Canadian Army Advanced Warfare Centre is a veritable training “adventure”

Interior of the Canadian Army Advanced Warfare Centre at 8 Wing Trenton prior to opening. DCC contracted for and managed the construction of this specialized training centre, where CAF members learn skills associated with parachuting, Arctic operations, mountain operations and helicopter operations.

Interior of the Canadian Army Advanced Warfare Centre at 8 Wing Trenton prior to opening. DCC contracted for and managed the construction of this specialized training centre, where CAF members learn skills associated with parachuting, Arctic operations, mountain operations and helicopter operations.

With six-storey climbing walls, mock storm sewers, a mock elevator shaft, a four-storey “building-within-a-building,” and a multitude of rappelling surfaces, the new Canadian Army Advanced Warfare Centre (CAAWC) is a veritable adventure, with a very serious objective.

The $36.5-million training facility at 8 Wing Trenton, inaugurated in July 2015, is 3,000 m2 bigger than the old centre and equips elite soldiers and paratroopers to train for desert, jungle and cold weather operations. It even includes a mock skydiving suspension system.

About 1,000 elite soldiers a year will pass through the building for parachutist-related courses, aerial delivery, mountain operations, rappelling, patrol pathfinder, and all parachute rigger qualifications.

The Canadian Armed Forces Skyhawks parachute team will also train there.

“This new state-of-the-art building, designed with input from members of the Canadian Armed Forces, will help ensure our interoperability in a variety of training and operational settings,” says the centre’s commanding officer Lieutenant-Colonel François Dufault.
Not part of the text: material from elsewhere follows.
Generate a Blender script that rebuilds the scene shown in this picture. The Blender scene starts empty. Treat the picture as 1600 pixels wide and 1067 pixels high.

Lead DCC construction coordinator for the project, Dan Heslinga, says aside from contributing to the operational effectiveness of the Canadian Armed Forces, the centre was the most fascinating project he’s ever worked on.

“I can’t imagine constructing a building like this, for a client like this, anywhere else in Canada,” says Heslinga.

“The CAAWC project was literally about creating an advanced Army training centre with every configuration you can imagine, to help these elite soldiers train. The better trained our soldiers are, the more capable they are, which can only be good for Canada. It was very rewarding being a part of that outstanding project.”